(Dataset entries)

○ ○ ○ ○

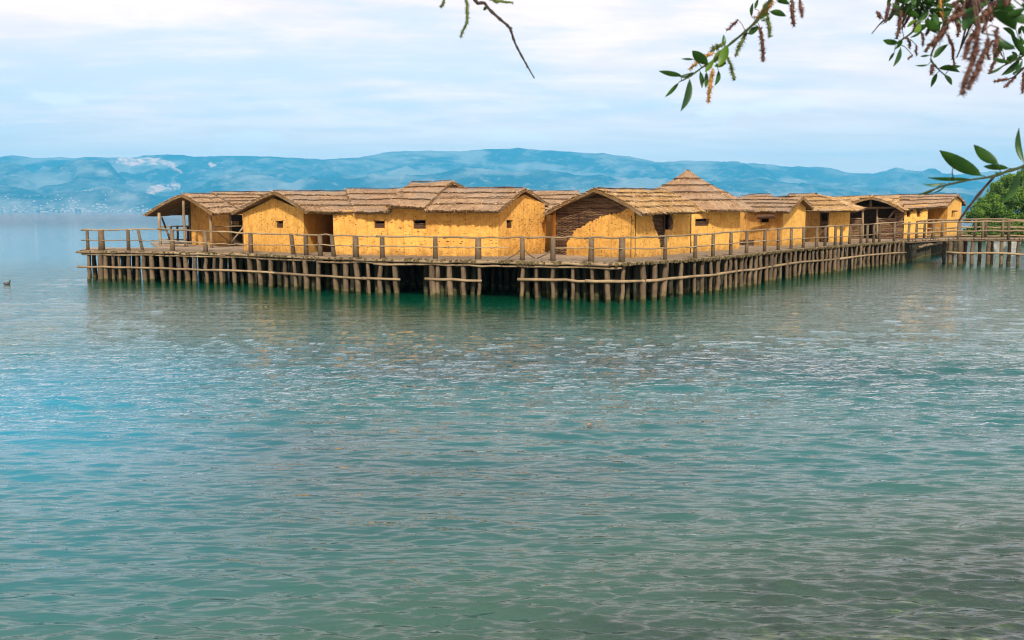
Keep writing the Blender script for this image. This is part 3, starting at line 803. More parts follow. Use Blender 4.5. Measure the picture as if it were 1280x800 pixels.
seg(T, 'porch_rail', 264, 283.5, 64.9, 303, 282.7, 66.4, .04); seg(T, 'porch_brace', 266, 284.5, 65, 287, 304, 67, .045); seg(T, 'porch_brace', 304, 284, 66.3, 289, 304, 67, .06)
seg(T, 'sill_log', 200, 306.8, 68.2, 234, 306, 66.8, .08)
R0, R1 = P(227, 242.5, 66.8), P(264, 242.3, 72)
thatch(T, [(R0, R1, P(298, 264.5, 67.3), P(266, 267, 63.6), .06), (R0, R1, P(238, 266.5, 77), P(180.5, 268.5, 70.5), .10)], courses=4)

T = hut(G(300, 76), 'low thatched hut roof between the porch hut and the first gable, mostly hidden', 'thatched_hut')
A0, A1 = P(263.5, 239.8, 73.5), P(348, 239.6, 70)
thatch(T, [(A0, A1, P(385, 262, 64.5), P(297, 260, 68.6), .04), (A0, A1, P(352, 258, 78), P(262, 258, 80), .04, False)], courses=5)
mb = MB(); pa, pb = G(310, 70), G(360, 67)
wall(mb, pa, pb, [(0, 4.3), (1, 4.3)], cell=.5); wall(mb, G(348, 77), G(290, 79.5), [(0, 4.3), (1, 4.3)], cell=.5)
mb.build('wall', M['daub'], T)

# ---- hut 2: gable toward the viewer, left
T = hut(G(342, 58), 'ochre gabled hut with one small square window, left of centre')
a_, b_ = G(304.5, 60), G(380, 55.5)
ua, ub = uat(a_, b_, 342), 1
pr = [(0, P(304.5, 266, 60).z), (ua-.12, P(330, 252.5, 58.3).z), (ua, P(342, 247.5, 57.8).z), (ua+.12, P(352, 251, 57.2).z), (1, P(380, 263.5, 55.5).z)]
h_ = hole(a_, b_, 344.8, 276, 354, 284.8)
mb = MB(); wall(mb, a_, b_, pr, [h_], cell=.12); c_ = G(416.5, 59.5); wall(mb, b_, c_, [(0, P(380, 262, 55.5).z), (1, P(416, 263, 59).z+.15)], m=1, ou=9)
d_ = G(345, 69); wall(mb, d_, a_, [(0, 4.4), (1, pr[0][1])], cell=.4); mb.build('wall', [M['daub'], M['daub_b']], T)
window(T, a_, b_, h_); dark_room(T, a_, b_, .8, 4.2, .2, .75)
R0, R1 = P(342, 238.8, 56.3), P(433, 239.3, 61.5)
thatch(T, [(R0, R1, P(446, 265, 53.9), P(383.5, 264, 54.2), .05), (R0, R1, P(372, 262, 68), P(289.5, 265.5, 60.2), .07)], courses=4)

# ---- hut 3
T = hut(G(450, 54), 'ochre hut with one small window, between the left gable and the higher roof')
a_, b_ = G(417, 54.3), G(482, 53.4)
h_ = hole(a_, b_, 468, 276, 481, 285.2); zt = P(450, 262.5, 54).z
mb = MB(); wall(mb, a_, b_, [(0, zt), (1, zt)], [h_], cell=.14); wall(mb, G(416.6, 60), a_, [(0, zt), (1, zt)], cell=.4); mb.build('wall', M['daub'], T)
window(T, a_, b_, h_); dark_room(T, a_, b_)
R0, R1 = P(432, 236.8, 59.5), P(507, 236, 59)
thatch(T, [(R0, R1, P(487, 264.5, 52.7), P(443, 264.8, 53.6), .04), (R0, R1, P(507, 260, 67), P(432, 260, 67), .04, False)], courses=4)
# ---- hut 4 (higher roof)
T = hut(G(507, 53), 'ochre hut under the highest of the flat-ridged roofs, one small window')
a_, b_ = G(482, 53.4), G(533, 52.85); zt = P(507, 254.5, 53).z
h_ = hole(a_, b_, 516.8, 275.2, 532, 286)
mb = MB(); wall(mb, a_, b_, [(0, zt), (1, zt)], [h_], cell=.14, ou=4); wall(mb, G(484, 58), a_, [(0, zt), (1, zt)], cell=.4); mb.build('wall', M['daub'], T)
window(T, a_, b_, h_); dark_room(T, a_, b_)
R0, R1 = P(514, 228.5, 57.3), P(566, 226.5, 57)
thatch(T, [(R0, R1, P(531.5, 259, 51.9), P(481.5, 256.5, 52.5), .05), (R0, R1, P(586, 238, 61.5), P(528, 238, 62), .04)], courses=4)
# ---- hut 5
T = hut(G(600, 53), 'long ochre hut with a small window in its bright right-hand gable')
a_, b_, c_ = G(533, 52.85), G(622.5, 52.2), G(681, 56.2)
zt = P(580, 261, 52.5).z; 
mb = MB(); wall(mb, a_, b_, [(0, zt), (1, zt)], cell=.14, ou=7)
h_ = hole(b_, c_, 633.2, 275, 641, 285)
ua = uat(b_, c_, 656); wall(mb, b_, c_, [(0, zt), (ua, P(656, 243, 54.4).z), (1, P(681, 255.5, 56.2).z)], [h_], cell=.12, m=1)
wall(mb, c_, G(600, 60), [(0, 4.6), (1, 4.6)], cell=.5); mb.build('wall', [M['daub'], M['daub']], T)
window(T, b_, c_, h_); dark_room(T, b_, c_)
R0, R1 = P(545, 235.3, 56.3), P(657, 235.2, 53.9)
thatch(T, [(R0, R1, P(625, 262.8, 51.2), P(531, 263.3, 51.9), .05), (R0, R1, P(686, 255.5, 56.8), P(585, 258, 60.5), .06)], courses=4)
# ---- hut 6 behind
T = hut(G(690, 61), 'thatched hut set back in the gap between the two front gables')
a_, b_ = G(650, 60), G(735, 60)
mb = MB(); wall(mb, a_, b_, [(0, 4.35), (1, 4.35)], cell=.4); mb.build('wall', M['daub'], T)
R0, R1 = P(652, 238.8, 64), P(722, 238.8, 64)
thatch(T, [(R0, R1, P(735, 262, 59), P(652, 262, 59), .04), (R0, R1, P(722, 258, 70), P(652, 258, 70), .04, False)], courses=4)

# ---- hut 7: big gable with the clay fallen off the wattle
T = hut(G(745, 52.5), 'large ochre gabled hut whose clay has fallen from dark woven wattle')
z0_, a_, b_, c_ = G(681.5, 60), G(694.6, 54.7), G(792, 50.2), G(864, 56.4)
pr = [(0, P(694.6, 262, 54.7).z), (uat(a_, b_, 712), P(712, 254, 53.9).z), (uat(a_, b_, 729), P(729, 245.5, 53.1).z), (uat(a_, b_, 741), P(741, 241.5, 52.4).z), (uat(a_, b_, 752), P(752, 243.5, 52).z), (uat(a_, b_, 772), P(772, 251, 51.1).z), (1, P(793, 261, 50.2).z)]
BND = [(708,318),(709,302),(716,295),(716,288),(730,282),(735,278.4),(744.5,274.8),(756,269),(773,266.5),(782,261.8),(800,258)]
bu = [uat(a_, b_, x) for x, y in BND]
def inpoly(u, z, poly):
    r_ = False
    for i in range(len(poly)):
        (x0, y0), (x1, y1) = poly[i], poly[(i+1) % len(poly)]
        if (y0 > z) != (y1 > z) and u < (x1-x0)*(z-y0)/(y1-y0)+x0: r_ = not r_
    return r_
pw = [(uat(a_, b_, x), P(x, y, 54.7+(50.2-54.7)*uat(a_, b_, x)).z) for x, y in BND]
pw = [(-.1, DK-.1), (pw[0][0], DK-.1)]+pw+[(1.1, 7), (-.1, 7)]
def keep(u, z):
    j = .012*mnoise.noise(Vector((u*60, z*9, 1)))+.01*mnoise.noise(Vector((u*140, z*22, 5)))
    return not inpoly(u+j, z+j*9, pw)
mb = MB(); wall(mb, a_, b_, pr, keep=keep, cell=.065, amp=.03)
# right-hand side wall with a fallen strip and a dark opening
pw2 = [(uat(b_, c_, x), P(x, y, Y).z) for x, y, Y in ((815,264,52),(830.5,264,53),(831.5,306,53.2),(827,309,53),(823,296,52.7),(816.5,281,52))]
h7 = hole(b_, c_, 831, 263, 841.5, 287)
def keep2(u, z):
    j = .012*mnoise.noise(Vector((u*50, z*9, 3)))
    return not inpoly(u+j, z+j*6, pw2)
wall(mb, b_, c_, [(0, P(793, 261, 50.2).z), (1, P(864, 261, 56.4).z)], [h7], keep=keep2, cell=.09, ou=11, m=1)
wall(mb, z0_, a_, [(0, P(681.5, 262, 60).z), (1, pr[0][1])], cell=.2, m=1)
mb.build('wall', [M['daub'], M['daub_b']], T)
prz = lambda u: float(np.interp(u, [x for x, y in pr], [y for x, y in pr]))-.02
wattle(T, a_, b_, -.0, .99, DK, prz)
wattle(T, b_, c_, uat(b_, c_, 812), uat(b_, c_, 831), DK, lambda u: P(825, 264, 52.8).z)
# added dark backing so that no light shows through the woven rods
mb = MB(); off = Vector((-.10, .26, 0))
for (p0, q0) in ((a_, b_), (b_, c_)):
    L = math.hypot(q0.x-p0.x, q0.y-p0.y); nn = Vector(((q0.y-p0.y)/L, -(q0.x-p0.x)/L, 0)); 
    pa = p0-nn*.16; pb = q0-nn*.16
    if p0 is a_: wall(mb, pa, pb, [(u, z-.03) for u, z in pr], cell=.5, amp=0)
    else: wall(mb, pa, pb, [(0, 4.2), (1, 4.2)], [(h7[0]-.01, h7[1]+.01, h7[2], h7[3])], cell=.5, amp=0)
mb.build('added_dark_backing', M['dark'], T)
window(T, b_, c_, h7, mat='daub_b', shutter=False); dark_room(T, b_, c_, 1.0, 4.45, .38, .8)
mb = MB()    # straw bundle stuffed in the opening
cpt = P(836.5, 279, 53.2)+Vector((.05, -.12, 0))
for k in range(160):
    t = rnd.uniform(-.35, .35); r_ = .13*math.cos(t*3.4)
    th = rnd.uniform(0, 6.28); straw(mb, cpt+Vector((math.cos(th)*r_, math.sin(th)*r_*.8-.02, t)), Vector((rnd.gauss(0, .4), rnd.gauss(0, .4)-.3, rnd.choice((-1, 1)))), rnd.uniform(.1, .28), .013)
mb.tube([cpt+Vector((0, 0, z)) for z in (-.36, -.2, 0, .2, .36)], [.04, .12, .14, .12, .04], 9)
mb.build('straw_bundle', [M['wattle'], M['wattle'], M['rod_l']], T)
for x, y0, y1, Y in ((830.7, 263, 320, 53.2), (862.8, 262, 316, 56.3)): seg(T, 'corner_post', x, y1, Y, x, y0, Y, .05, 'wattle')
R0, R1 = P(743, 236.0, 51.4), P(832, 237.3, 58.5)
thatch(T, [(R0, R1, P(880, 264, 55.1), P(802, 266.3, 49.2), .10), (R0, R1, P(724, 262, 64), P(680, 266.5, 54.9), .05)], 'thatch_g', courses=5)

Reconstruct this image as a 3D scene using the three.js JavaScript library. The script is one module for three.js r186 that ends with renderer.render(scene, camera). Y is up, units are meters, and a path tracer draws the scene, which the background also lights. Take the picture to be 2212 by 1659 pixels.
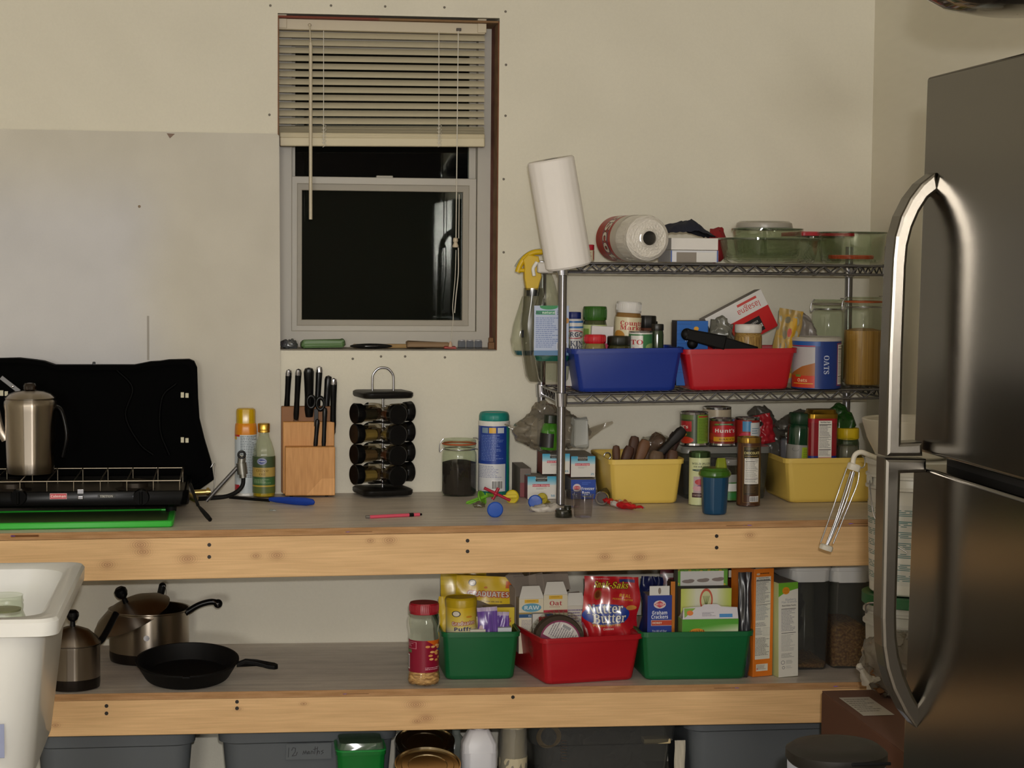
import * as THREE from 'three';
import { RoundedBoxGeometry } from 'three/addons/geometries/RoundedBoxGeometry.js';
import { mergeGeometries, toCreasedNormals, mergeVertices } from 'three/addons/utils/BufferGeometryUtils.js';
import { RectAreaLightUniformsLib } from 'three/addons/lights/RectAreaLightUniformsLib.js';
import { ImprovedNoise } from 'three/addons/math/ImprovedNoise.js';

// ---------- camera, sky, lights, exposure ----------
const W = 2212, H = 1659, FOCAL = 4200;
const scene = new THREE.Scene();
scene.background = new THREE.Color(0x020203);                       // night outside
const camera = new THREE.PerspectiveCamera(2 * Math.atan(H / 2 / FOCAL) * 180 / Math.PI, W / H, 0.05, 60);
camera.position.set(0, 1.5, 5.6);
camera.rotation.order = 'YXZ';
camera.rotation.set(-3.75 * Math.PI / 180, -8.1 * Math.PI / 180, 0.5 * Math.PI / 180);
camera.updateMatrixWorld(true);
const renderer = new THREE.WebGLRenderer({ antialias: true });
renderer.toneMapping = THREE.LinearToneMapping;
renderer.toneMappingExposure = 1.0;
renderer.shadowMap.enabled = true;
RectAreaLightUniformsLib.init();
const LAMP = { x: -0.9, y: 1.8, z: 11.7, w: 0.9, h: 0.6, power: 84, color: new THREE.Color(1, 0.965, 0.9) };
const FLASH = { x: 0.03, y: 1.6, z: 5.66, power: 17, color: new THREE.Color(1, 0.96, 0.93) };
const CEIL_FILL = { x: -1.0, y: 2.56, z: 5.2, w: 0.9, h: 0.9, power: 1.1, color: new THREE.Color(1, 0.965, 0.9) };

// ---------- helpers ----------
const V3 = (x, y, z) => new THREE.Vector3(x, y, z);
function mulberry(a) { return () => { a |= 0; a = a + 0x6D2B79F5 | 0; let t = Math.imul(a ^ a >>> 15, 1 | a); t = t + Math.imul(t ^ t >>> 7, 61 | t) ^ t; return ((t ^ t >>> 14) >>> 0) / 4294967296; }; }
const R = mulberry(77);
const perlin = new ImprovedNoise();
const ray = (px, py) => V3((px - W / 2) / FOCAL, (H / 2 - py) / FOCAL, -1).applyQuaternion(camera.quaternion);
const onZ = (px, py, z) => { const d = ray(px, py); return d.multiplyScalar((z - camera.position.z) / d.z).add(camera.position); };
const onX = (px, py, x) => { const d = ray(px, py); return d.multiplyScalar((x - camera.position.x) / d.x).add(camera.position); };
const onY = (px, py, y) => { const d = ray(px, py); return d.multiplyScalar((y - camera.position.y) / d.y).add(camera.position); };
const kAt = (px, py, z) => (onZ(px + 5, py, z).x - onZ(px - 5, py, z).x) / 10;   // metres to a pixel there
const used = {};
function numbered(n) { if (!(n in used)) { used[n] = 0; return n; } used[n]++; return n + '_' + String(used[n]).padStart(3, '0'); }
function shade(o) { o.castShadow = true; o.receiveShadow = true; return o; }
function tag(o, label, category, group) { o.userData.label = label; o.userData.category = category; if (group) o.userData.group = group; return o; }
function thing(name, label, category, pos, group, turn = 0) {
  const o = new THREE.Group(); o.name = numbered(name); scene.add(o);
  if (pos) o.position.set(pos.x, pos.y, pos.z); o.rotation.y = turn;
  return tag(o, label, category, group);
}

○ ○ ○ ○

• [Work to do] Retype verbatim the lines that run from the line containing "window(T, b_, c_, h7, mat='daub_b', shutter=False);" to the line containing "54.9), .05)], 'thatch_g', courses=5)", both inclusive, and no others.

• [Task response]
window(T, b_, c_, h7, mat='daub_b', shutter=False); dark_room(T, b_, c_, 1.0, 4.45, .38, .8)
mb = MB()    # straw bundle stuffed in the opening
cpt = P(836.5, 279, 53.2)+Vector((.05, -.12, 0))
for k in range(160):
    t = rnd.uniform(-.35, .35); r_ = .13*math.cos(t*3.4)
    th = rnd.uniform(0, 6.28); straw(mb, cpt+Vector((math.cos(th)*r_, math.sin(th)*r_*.8-.02, t)), Vector((rnd.gauss(0, .4), rnd.gauss(0, .4)-.3, rnd.choice((-1, 1)))), rnd.uniform(.1, .28), .013)
mb.tube([cpt+Vector((0, 0, z)) for z in (-.36, -.2, 0, .2, .36)], [.04, .12, .14, .12, .04], 9)
mb.build('straw_bundle', [M['wattle'], M['wattle'], M['rod_l']], T)
for x, y0, y1, Y in ((830.7, 263, 320, 53.2), (862.8, 262, 316, 56.3)): seg(T, 'corner_post', x, y1, Y, x, y0, Y, .05, 'wattle')
R0, R1 = P(743, 236.0, 51.4), P(832, 237.3, 58.5)
thatch(T, [(R0, R1, P(880, 264, 55.1), P(802, 266.3, 49.2), .10), (R0, R1, P(724, 262, 64), P(680, 266.5, 54.9), .05)], 'thatch_g', courses=5)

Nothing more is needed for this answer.